Though I don’t want to bore the reader with a lot of academic research terminology, I do want to give assurance that the longevity practices described in this book are not just my ideas for better business management – they are based on objective research. I readily admit that these practices do coincide with my beliefs about how business should be conducted, which is likely why I became so interested in this research line. However, it is worth noting that the behaviors described in the longevity model are also reflective of some recent 21st century management theories such as stakeholder theory (defined as “obtaining a competitive advantage through the development of close-knit ties with a broad range of internal and external constituencies”) and that of shared value (defined as “the policies and operating practices that enhance the competitiveness of a company while simultaneously advancing the economic and social conditions in the communities in which it operates”), which has been called the next evolution of capitalism. These old companies that have thrived for over 100 years have been successfully practicing a way of doing business that creates shared value and enables their own survival long before it was proposed as an evolution of capitalism.

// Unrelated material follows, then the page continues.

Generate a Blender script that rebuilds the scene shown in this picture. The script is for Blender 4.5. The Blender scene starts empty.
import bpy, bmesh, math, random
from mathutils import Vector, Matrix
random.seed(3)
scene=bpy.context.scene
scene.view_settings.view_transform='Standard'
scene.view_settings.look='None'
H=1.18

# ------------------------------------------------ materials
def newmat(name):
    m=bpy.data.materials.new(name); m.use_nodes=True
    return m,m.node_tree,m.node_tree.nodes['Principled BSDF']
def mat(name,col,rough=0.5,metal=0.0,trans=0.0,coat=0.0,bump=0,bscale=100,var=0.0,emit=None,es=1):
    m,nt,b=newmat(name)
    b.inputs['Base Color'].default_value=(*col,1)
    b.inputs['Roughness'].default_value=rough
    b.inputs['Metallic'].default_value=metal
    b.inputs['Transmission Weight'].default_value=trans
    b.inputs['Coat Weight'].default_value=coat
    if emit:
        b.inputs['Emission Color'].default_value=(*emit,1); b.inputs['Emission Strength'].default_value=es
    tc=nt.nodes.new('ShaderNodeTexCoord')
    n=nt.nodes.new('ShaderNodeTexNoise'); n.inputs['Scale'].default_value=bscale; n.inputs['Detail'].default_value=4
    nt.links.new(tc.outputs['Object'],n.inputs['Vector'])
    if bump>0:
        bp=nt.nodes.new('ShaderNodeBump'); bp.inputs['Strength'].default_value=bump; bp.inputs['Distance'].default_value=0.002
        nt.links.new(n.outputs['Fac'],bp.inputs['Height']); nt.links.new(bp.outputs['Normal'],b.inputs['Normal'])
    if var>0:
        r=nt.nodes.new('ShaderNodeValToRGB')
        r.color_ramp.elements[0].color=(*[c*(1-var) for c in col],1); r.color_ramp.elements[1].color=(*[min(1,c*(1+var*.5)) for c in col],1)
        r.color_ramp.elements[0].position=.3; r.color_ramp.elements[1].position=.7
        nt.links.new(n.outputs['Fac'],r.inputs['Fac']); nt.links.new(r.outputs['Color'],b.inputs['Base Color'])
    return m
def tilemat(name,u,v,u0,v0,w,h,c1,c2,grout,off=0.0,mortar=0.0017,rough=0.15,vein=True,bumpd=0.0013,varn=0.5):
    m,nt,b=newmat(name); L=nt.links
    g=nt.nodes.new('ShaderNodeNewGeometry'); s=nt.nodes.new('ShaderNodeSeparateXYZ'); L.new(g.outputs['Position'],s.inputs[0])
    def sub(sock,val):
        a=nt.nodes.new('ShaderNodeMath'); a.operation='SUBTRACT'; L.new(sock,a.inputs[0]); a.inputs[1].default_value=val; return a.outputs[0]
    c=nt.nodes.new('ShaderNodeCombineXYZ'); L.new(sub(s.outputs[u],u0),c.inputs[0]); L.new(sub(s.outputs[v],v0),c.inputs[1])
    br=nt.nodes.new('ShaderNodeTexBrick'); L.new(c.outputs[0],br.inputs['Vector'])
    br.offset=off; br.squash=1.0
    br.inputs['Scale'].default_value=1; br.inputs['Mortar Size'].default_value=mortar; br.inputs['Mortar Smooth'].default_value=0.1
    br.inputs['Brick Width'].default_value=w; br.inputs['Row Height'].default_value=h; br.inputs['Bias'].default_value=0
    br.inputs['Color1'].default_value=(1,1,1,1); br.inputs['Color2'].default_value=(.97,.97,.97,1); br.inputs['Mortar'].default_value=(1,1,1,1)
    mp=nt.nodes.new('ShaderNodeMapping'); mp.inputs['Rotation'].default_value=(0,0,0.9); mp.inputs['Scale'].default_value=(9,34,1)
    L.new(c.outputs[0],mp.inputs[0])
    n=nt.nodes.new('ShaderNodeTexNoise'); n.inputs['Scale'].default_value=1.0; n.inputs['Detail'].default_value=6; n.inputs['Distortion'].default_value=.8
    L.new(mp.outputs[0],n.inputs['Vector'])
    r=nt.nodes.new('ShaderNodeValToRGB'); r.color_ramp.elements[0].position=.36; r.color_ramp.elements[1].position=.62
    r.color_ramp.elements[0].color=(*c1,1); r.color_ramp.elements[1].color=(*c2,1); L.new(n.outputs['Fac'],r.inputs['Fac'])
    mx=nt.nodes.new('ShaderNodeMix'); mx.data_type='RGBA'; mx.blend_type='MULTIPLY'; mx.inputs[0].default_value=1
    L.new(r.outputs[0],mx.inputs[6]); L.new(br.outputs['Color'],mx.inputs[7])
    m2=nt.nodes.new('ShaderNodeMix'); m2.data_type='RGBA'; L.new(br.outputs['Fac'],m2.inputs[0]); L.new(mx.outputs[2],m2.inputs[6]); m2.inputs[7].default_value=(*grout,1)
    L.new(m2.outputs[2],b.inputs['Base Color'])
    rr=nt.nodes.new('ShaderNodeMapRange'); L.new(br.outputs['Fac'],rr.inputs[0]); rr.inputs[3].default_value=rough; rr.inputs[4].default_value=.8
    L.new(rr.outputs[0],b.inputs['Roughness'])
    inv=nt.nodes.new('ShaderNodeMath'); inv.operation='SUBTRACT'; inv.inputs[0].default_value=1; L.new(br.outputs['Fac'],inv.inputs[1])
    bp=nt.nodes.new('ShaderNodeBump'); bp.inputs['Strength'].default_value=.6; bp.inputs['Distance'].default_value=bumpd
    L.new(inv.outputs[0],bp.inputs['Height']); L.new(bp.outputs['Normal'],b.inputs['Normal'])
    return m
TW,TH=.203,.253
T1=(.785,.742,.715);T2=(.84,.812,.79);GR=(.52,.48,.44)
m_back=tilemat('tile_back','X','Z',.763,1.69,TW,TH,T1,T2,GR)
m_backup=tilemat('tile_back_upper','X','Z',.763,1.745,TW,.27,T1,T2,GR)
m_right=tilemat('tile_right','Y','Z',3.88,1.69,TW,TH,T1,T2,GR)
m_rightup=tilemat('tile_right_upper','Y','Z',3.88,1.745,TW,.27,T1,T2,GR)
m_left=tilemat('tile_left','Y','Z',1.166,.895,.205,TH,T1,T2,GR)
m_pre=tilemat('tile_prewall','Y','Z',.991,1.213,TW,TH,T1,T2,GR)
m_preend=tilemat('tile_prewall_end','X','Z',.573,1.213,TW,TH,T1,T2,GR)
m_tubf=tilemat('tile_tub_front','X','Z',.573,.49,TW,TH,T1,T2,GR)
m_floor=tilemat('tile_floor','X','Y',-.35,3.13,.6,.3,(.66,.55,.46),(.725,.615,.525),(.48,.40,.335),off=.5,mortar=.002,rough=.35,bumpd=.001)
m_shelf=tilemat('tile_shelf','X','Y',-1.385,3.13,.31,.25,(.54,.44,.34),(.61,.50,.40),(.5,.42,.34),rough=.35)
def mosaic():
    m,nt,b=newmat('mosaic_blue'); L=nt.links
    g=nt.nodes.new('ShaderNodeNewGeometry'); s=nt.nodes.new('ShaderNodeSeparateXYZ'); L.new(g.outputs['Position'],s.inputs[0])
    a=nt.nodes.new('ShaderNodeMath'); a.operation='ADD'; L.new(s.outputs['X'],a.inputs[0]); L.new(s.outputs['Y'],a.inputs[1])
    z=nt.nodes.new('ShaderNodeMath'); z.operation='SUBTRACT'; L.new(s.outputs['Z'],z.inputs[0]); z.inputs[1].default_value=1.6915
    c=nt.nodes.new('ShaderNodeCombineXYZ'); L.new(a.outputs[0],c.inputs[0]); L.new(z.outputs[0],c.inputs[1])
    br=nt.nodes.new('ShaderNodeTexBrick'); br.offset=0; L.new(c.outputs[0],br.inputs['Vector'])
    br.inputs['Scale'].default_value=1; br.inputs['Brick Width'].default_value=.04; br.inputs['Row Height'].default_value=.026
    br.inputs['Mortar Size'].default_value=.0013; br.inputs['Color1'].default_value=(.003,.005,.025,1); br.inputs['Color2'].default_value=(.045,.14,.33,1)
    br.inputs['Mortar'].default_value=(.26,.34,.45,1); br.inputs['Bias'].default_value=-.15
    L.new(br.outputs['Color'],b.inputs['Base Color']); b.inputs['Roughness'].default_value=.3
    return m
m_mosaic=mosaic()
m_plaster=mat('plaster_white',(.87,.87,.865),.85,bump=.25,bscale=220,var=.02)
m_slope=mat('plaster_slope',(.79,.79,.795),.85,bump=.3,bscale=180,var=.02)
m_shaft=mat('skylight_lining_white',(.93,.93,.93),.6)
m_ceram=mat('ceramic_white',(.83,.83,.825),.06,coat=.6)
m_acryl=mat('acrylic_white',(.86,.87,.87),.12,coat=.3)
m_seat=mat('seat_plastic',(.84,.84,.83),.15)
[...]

It was only once I began preparing a presentation for IBM on their 100th anniversary that I realized every job I ever had was with a company that was over 100 years old. So perhaps it was my own work experience that formed my beliefs about the role a company should play in society. Regardless of the source of the ideas regarding this integrated approach to managing a business, I am happy to say the research confirms that the practices that are good for all stakeholders are also the ones that enable an individual firm’s survival.



[1] I wore out several student researchers in the process of compiling this data base: special thanks go to Elizabeth Cohen, Kurt Goldsby, Alison Meshkin, and Katelyn Rumsey.